What exactly is the value of ethnic accounting in Kenya?
Kenya's National Cohesion And Integration Commission (NCIC) has claimed that ‘the five largest communities’ have a disproportionate share of total workforce in public universities and constituent colleges in Kenya. But how does this make a contribution to national cohesion and integration?
We Kenyans have acquired another instrument for perpetuating ethnic groups, ethnic accounting. In its latest ethnic accounting figures, published in February this year, the National Cohesion And Integration Commission (NCIC), claims that, with over 80 per cent, ‘the five largest communities’ have a disproportionate share of total workforce in public universities and constituent colleges. Predictably, public institutions of higher education have been pilloried by the press for tribalism. Yet the ethnic accounting statistics the NCIC published are at best dubious; and at worst, they help to rigidify and perpetuate ethnic categories.
From whatever point of view, the statistics are replete with damaging weaknesses. In ‘Briefs on ethnic diversity of public universities in Kenya volume three’, the NCIC says that it sent ‘letters and questionnaire’ to public universities and constituent colleges ‘asking them to provide details of their employees covering date of employment, district of origin, ethnic affiliation, among others’.
It is the officials of public universities and constituent colleges who presumably completed the questionnaire. But since they may want to present their institutions in the best possible light, how can we be sure that the data they provided paint an accurate picture of the ethnic distribution of employment in their institutions? The NCIC is tellingly reticent about whether and how it checked the statistics for accuracy.
To be able to give accurate information about their employees ‘ethnic affiliations’, the officials must know the ethnic group memberships of the 14,996 people covered by the NCIC ‘ethnic audit’ brief. Unless that information is recorded, it is most unlikely that they know it. The NCIC is silent about how it measures ethnic affiliation. Is it ethnic affiliation at birth? Or at the date of employment? Or at the time the officials filled in the questionnaire? It is most likely that the ethnic classifications in the brief are dubious and misleading.
If the employees of public universities and constituent colleges were asked to state their ethnic groups, it would perhaps be a different matter. But still, the NCIC would assume that the respondents knew the ethnic groups of which they were members. It is not certain that they would. For ethnic groups, having within them groups whose memberships are constantly contested, lack the internal cohesion which ethnic accountants insist that they have.
Furthermore, contrary to the presuppositions of ethnic accounting, ethnic group memberships are never settled, ethnic group boundaries are penetrable, and ethnic group formation is never complete.

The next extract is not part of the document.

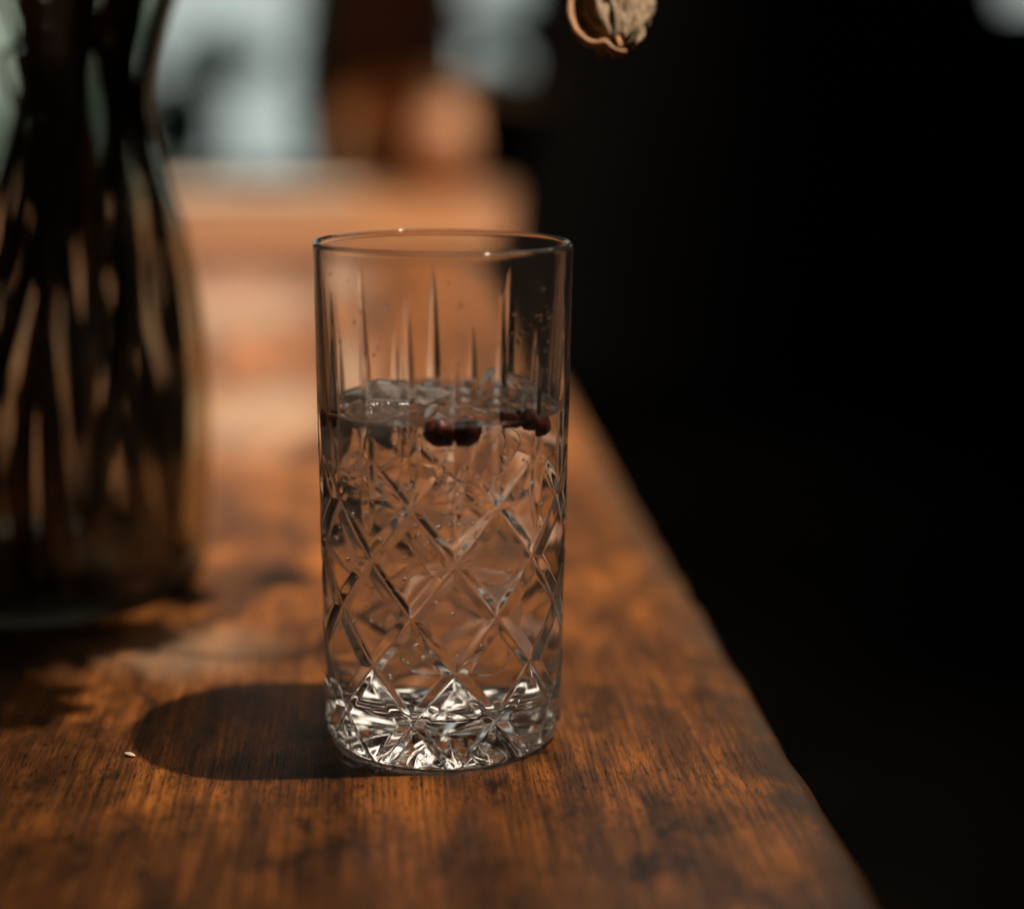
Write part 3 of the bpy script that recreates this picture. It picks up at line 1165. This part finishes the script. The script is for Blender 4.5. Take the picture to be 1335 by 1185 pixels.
# ---------------------------------------------------------------- stems and dried blooms
def stem_obj(path, rad, mat, label, leafy=True, head=None, group='dried stems in the vase', name='dried_flower', seed=0):
    base = path[0]
    root = empty(name, base)
    tag(root, label, 'flower', group)
    pts = [p - base for p in catmull(path, 10)]
    V, F = tube(pts, lambda t: rad * (1 - 0.35 * t), 9, wob=0.12)
    mesh_obj('stem', V, F, mat, root, True)
    rs = random.Random(seed)
    if leafy:
        for k in range(3):
            t = rs.uniform(0.42, 0.9)
            i = int(t * (len(pts) - 2))
            p = pts[i]; d = (pts[i + 1] - pts[i]).normalized()
            sd = Vector((rs.gauss(0, 1), rs.gauss(0, 1), 0.0))
            sd = (sd - d * sd.dot(d)).normalized()
            if p.z < 0.31:
                continue
            sd.z = abs(sd.z) + 0.3
            L_ = rs.uniform(0.03, 0.055) * (0.8 if p.z < .25 else 1.2); wv = rs.uniform(0.004, 0.007)
            Vv, Ff = [], []
            side = d.cross(sd).normalized()
            nn = 7
            for a in range(nn):
                u = a / (nn - 1)
                c = p + sd * L_ * u + d * L_ * (0.5 * u - 0.6 * u * u)
                w_ = wv * math.sin(math.pi * min(1, 0.08 + 0.92 * u)) + 0.0003
                Vv += [c - side * w_, c + Vector((0, 0, -0.0015)), c + side * w_]
            for a in range(nn - 1):
                b = a * 3
                Ff += [(b, b + 1, b + 4, b + 3), (b + 1, b + 2, b + 5, b + 4)]
            lf = mesh_obj('leaf', Vv, Ff, M_dleaf, root, True)
            lf.modifiers.new('solid', 'SOLIDIFY').thickness = 0.0004
    if head:
        c = pts[-1]
        Vv, Ff = [], []
        for k in range(90):
            d = Vector((rs.gauss(0, 1), rs.gauss(0, 1), rs.gauss(0, 1))).normalized()
            s_ = d.orthogonal().normalized()
            r1 = head * rs.uniform(0.7, 1.1)
            b = len(Vv)
            w_ = head * 0.22
            Vv += [c + d * head * 0.1, c + d * r1 * .6 + s_ * w_, c + d * r1, c + d * r1 * .6 - s_ * w_]
            Ff.append((b, b + 1, b + 2, b + 3))
        mesh_obj('flower_head', Vv, Ff, M_petal, root, False)
    return root


SLAB = 'dark brown dried flower stem standing in the waisted glass vase'
NS = 30
rs = random.Random(21)
for k in range(NS):
    a0 = 2 * math.pi * k / NS + rs.uniform(-.2, .2)
    r0_ = 0.057 * math.sqrt(rs.uniform(0.05, 1.0))
    tw = R(rs.uniform(-60, 75))
    wr = rs.uniform(0.003, 0.026)
    a1 = a0 + tw * 0.55
    a2 = a0 + tw
    rq = rs.uniform(0.015, 0.040)
    zt = rs.uniform(0.36, 0.50)
    rt_ = rs.uniform(0.10, 0.17)
    P = [VC + Vector((r0_ * math.cos(a0), r0_ * math.sin(a0), 0.0098)),
         VC + Vector((r0_ * .86 * math.cos(a0 + tw * .12), r0_ * .86 * math.sin(a0 + tw * .12), 0.075)),
         VC + Vector((0.017 + wr * math.cos(a1), wr * math.sin(a1), 0.17)),
         VC + Vector((0.017 + wr * .9 * math.cos(a2), wr * .9 * math.sin(a2), 0.20)),
         VC + Vector((0.016 + rq * math.cos(a2), rq * math.sin(a2), 0.245)),
         VC + Vector((rt_ * math.cos(a2), rt_ * math.sin(a2), zt))]
    if k % 5 == 0:      # stems pressed against the wall of the vase
        tw = R(rs.uniform(-45, 45))
        def pw(z, q_, inset):
            rr = vr(z) - inset
            return VC + Vector((rr * math.cos(a0 + tw * q_), rr * math.sin(a0 + tw * q_), z))
        P = [pw(0.0098, 0, 0.010), pw(0.065, .2, 0.0075), pw(0.115, .45, 0.006), pw(0.15, .7, 0.006), pw(0.185, 1, 0.006), pw(0.245, 1.1, 0.010),
             VC + Vector((rt_ * math.cos(a0 + tw * 1.1), rt_ * math.sin(a0 + tw * 1.1), zt))]
    stem_obj(P, rs.choice((0.0015, 0.0019, 0.0024, 0.0034)), M_stem_red if k % 5 == 2 else M_stem, 'russet dried flower stem standing among darker ones in the waisted glass vase' if k % 5 == 2 else SLAB, True, rs.uniform(0.018, 0.028), seed=k)

for k in range(7):     # a dense bunch against the right side of the neck
    a0 = R(-70 + 22 * k + rs.uniform(-6, 6))
    tw = R(rs.uniform(-25, 25))
    ins = rs.uniform(0.005, 0.011)
    rt_ = rs.uniform(0.10, 0.17)
    P = [pw(0.0098, 0, 0.008 + ins), pw(0.06, .2, 0.004 + 2 * ins * rs.uniform(.5, 2.0)), pw(0.11, .45, ins + rs.uniform(0, .01)), pw(0.15, .7, ins), pw(0.185, 1, ins * 0.9), pw(0.215, 1.05, ins * .9),
         pw(0.25, 1.1, ins), VC + Vector((rt_ * math.cos(a0 + tw * 1.2), rt_ * math.sin(a0 + tw * 1.2), rs.uniform(.36, .46)))]
    stem_obj(P, rs.uniform(0.0018, 0.0030), M_stem, SLAB, True, rs.uniform(0.018, 0.026), seed=300 + k)

# a bloom bending forwards out of the vase above the picture; only its shadow falls in view
for k, (spx, spy, hz, hr) in enumerate([(40, 922, 0.320, 0.027), (95, 846, 0.330, 0.030), (180, 835, 0.345, 0.026), (10, 852, 0.31, 0.030),
                                        (262, 788, 0.36, 0.015), (380, 764, 0.37, 0.015), (-25, 900, 0.33, 0.030)]):
    hp = at_z(spx, spy) + ldir * (hz / ldir.z)
    hx, hy = hp.x, hp.y
    a = R(-60 + 22 * k)
    P = [VC + Vector((0.045 * math.cos(a), 0.045 * math.sin(a), 0.0098)), VC + Vector((0.022 * math.cos(a), 0.022 * math.sin(a), 0.18)),
         VC + Vector((0.045 * math.cos(a), 0.045 * math.sin(a), 0.27)), (VC + Vector((hx, hy, 0))) / 2 + Vector((0, 0, hz + 0.03)), Vector((hx, hy, hz))]
    stem_obj(P, 0.002, M_stem, SLAB, False, hr, seed=77 + k)

# the drooping wilted bloom that hangs into the top of the picture
FY = 0.535
fc = at_y(797, 8, FY)
P = [VC + Vector((0.035, -0.01, 0.0098)), VC + Vector((0.010, 0.0, 0.18)), VC + Vector((0.055, -0.02, 0.29)),
     Vector((-0.05, 0.57, 0.345)), Vector((0.015, 0.53, 0.315)), fc + Vector((0.002, 0.0, 0.022))]
fr = stem_obj(P, 0.0017, M_stem, 'wilted tan dried bloom drooping into the top of the picture', False, None,
              group='dried stems in the vase', name='drooping_dried_bloom', seed=5)
base = P[0]


def petal(px_axis_top, px_axis_bot, rad, th0, th1, seed, mat, name='petal', taper=1.0):
    A = px_axis_top; B = px_axis_bot
    ax = (B - A)
    L_ = ax.length
    ax.normalize()
    s1 = Vector((1, 0, 0)); s1 = (s1 - ax * s1.dot(ax)).normalized()
    s2 = ax.cross(s1)
    nu, nv = 34, 30
    V, F = [], []
    for i in range(nv + 1):
        v = i / nv
        rr = rad * (math.sin(math.pi * (0.10 + 0.83 * v)) ** 0.75) * taper
        for k in range(nu + 1):
            u = k / nu
            th = th0 + (th1 - th0) * u
            edge = 1 - 0.04 * abs(2 * u - 1) ** 3
            p = A + ax * L_ * v * edge + (s1 * math.cos(th) + s2 * math.sin(th)) * rr
            q = Vector((th * 2.2, v * 3.0, seed))
            crump = 0.24 * noise.noise(q * 1.3) + 0.17 * noise.noise(q * 3.1) + 0.08 * noise.noise(q * 7)
            fold = 0.07 * math.sin(th * 5 + seed) * v
            p += (s1 * math.cos(th) + s2 * math.sin(th)) * rad * (crump + fold)
            p += ax * L_ * 0.05 * noise.noise(Vector((th * 2.5, seed, 0))) * v
            V.append(p - base)
    for i in range(nv):
        for k in range(nu):
            b = i * (nu + 1) + k
            F.append((b, b + 1, b + nu + 2, b + nu + 1))
    o = mesh_obj(name, V, F, mat, fr, True)
    m = o.modifiers.new('solid', 'SOLIDIFY'); m.thickness = 0.0007
    return o


A = at_y(795, -75, FY + 0.024); B = at_y(806, 60, FY - 0.014)
for k, (t0, t1, rd) in enumerate([(-150, -20, .0122), (-60, 70, .0128), (40, 170, .0115), (-200, -110, .0108), (-120, 20, .0100)]):
    petal(A, B + Vector((0.0008 * (k - 2), 0, -0.0006 * (k % 3) + .0005)), rd, R(t0), R(t1), 3.7 * k + 1, M_petal)
# curled bract strip under it
pts = [(744, -8, -.004), (744, 18, -.010), (750, 38, -.015), (762, 53, -.018), (776, 58, -.019), (788, 56, -.019), (797, 64, -.020), (808, 69, -.020), (815, 68, -.019)]
path = [at_y(x, y, FY + d) - base for x, y, d in pts]
V, F = tube(catmull(path, 6), lambda t: 0.0011 + 0.0008 * math.sin(math.pi * t), 10, flat=0.7, wob=0.25)
mesh_obj('curled_bract', V, F, M_bract, fr, True)
path = [at_y(x, y, FY + d) - base for x, y, d in [(806, 50, -.018), (808, 60, -.020), (802, 72, -.020), (798, 76, -.019)]]
V, F = tube(catmull(path, 6), lambda t: 0.0012 * (1 - 0.4 * t), 8, flat=0.6, wob=0.2)
mesh_obj('curled_bract', V, F, M_bract, fr, True)

# ---------------------------------------------------------------- crumb on the table
c = at_z(170, 986)
V, F = [], []
for i in range(7):
    a = math.pi * i / 6
    for k in range(8):
        q_ = 2 * math.pi * k / 8
        v = Vector((math.sin(a) * math.cos(q_) * 0.0021, math.sin(a) * math.sin(q_) * 0.0008, math.cos(a) * 0.0006))
        V.append(v * (1 + 0.3 * noise.noise(v * 900)))
for i in range(6):
    for k in range(8):
        F.append((i * 8 + k, (i + 1) * 8 + k, (i + 1) * 8 + (k + 1) % 8, i * 8 + (k + 1) % 8))
cb = mesh_obj('crumb', V, F, M_crumb, None, True)
cb.location = c + Vector((0, 0, 0.0006))
cb.rotation_euler = (0, 0, R(-25))
tag(cb, 'tiny pale crumb lying left of the shadow of the tumbler', 'crumb')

To give job distributions in public universities and constituent colleges and then claim that the ethnic differences in the distributions are due to ethnicity, as the NCIC does in its brief, is arguably untenable. The distributions may provide the NCIC with good rhetorical material, but, as opposed to what they purport to do, they do not tell us much about the issue of ethnic disparities in employment in higher education in Kenya. Before claiming that ethnic group X’s share of the jobs is a result of ethnic discrimination, without taking a host of other factors that affect job market outcomes into account, is patently wrong. X’s proportion of the jobs in public university Y, for example, cannot plausibly be said to be the result of their being X. Admittedly, the fact that they are X may have contributed, but not the whole of it.
Ethnic accounting exercises do not contribute to national cohesion and integration. By depicting some groups - like ‘the five big communities’ - as winners and others as losers, they may incite more ethnic animus among Kenyans. But above all, ethnic accounting practices may affirm, reinforce and perpetuate the ethnic units which, if the NCIC is to contribute to the struggle for national cohesion and integration, it should try to undermine.
The results of ethnic accounting can stigmatise some ethnic communities as practitioners of tribalism, and with highly dubious evidence to support the stigmatisation.
It is needless to say that there is ethnic discrimination in employment in Kenya. But what the NCIC should do, if it has to perform ethnic accounting exercises, is to determine the extent of ethnic discrimination in the distribution of jobs. Its ethnic accounting figures have dismally failed even to try to do that. Yet, contrary to public perception, the contribution of discrimination to ethnic differences in job distribution might actually be so small that there would even be no point in fighting it.
Instead of collecting data of no value, which, moreover, only divide Kenyans further, the NCIC should strive for the banning of ethnic accounting, alongside invoking the names of ethnic communities - in public spaces such as schools, churches, newspapers, the workplace, public meetings - and other tools for constructing, rigidifying and perpetuating ethnic communities. Only then can the NCIC claim that it is making a contribution to the struggle for national cohesion and integration.